Archive for April, 2009

If I actually wanted to look at people, I’d go outside

At this point in history, where World of Warcraft has so locked up the MMORPG market that other developers and publishers can’t even think straight, apparently the race is on to find the most idiotic and gimmicky “feature” imaginable.

Exhibit “A” (safe for work, second link has some genuinely painful acts of Flash and, uh, “schmoove jazz”).

I understand that at the end of the article that this technology is being prepared for deployment in Age of Conan has been discredited, but I have no trouble imagining that the MMO market is something this company would definitely like a piece of.

In an MMO there are certain things I expect. I expect competent world design, a consistent art style, and mechanics passable enough to keep me from canceling my subscription. I expect that an in-world avatar will only be able to look a certain way which is entirely consistent with the game’s art direction; and that male avatars’ appearance will range from somewhat homely to attractive, and that females will run the gamut from hot to smokin’ hot, unless it’s a Funcom game. The demonstration on the company’s site shows a future full of highly inconsistent lighting, and that’s just the least of it.

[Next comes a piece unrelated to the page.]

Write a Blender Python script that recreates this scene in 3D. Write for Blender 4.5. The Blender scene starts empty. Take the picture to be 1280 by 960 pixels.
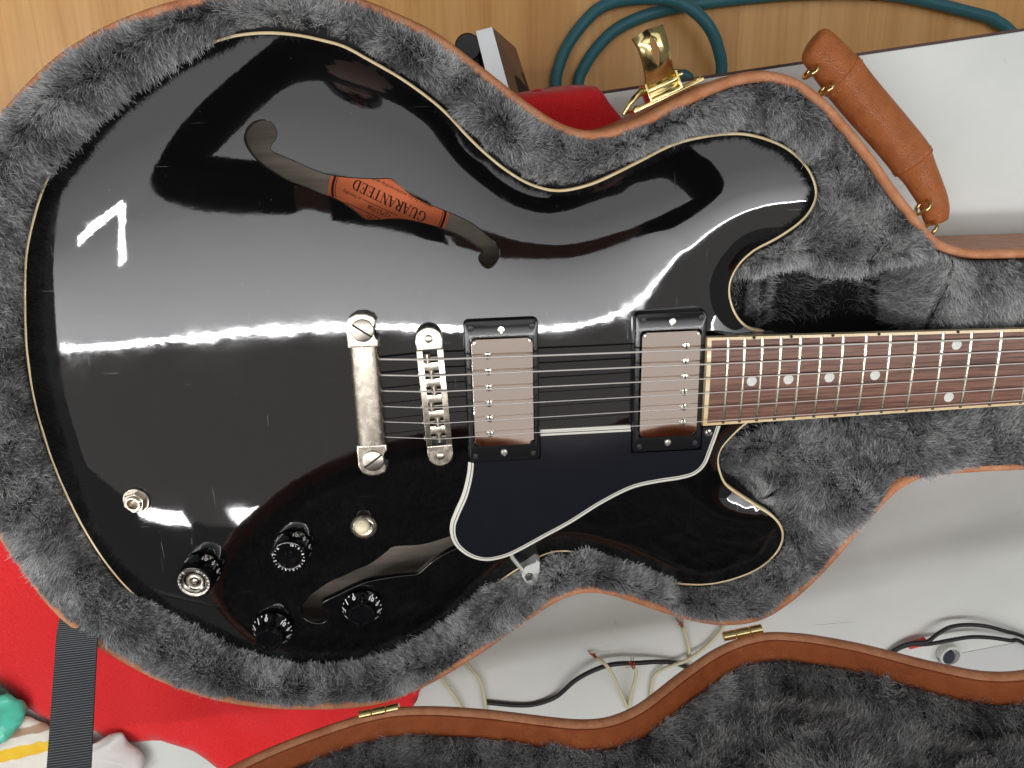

While I am not a huge fan of the World of Warcraft theory of character identity rendered wholly meaningless in favour of RTS-style convenience and utility, I certainly prefer it to a world of avatars turned into the equivalent of shopping mall kiosk personal-photo coffee mugs.

This is going to be a bad week all around

Marilyn Chambers has died. My baby clothes were washed in Ivory Snow that came from the package she posed for back in the early 70s.

It isn’t book burning, but still…

This is absolutely ridiculous. Now, after the after the social regression North America experienced during the Bush regime, I suppose I shouldn’t find this entirely surprising, but it’s a bit late in Amazon’s history to pull the “sensitive customers” excuse — not that I would expect a retailer offering to bundle me up some Crest with a hardcover copy of Twilight to be a vanguard of library sciences and free speech. Reading over the list of stripped books and how arbitrary it is, it almost seems as if this is the work of one person with a chip on their shoulder, but for a merchant of Amazon’s size this is highly unlikely.

Incoming PR disaster in (NSFW for those of you who are reading)3, 2, 1

Updated: epic backpedal. I suspect the handful of wage monkeys that publicly acknowledged the “new adult policy” will be out of work soon.

This is what I came back for

The phone interview I was scheduled to have with a company in the UK tomorrow morning has been cancelled because the parent company has apparently gotten the memo about hot economic doom. I was really looking forward to speaking with these people.

The old proverb says that March comes in like a lion and goes out like a lamb, but in Canada we also have the grand tradition of conditions after April Fool’s Day being anyone’s guess; and this year like so many others, it started snowing again this morning. I walked three quarters of a kilometer to get some McDonald’s and get away from the two cats that have been going bonkers all day because they couldn’t go outside.

The sky has looked different in all areas of North America that I have lived in. Canada’s is constantly changing; Boston’s was as well, but it was less vibrant in its extremes, probably a consequence of being on the ocean. Texas was an almost constant bright blue, and overcast conditions never seemed to be quite there in the colour of grey. I have spent the past year trying to send myself to see the sky in any part of Europe, and today is just another setback on a wide open field.

Tonight I am looking out the window at something I had forgotten. There is no describing the violet grey of the night sky, or the pervading hush as snow is falling.

Adding insult to injury…

Today of all days, Blizzard thinks of a way to get me into the arenas.